在激光冲击载荷作用下, 薄板变形速度快, 诱导产生的应力波的传播过程较为复杂. 传统的测量工具难以对薄板变形过程中的动态响应进行有效的测量. 本文采用理论与实验相结合的方法, 构建了薄板在激光冲击下二维轴对称平面模型, 建立其拉格朗日运动方程, 利用有限差分法求其显式解, 分析薄板在激光冲击载荷作用下薄板的变形过程和应力波的传播过程, 并研究不同工艺参数对薄板动态响应特性的影响. 结果表明, 薄板变形初期的速度为振荡式增加, 在快速的拉胀式变形过程中会出现明显的回弹现象, 在光斑边界处产生向内和向外传播的应力波, 载荷的压力-空间分布以及边界约束条件也对薄板的动态响应结果有显著的影响. 激光冲击实验得到的结果与数值结果和预测结果基本吻合. 研究方法与所得结论可为薄板激光冲击成形过程中的参数优化提供参考. 

NUMERICAL SIMULATION ON RESPONSE OF SHEET METAL SUBJECTED TO LASER SHOCK WITH FINITE DIFFERENCE METHOD1)

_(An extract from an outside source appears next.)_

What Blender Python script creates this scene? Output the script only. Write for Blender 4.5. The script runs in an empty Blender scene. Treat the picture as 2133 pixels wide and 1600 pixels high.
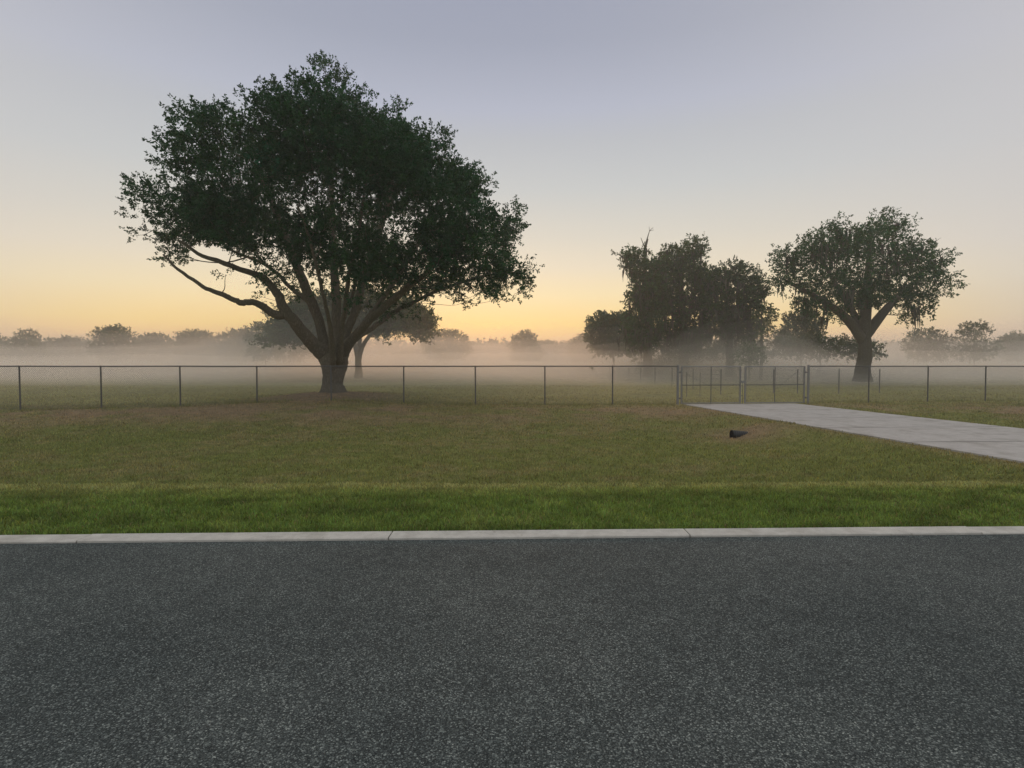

With the action of laser pulse, the deformation velocity of sheet metal is fast, and the propagation of stress wave induced by laser shock wave in material is complex. It is difficult to effectively measure the dynamic responses of sheet metal with traditional measuring tools during the forming process. To solve this problem, theoretical analyses and experiments are used in this paper, a two-dimensional axial symmetric numerical model of sheet metal subjected to laser shock is constructed, the Lagrangian equation of motion is established to obtain its explicit solution with finite difference method, the displacement responses and the propagation of stress wave in the forming process of sheet metal with laser shock are studied, and the effects of different technological parameters on dynamic response characteristics of sheet metal are discussed. The results show that the velocity of sheet metal increases in an oscillatory manner in the initial stage of forming process, an obvious phenomenon of bounce can be observed during the rapid tensile deformation, and the stress wave formed at the edge of laser spot propagates inwards and outwards respectively along the redial. In addition, the dynamic response characteristics of sheet metal very rely on the spatial distribution of pressure pulse and the boundary conditions have considerable effects on final forming results of sheet metal. The results of laser shock experiment are consistent well with the numerical results and the theoretical prediction value. The method and the conclusions in this paper can be utilized to provide a reference for the parameters optimization in the process of laser shock forming.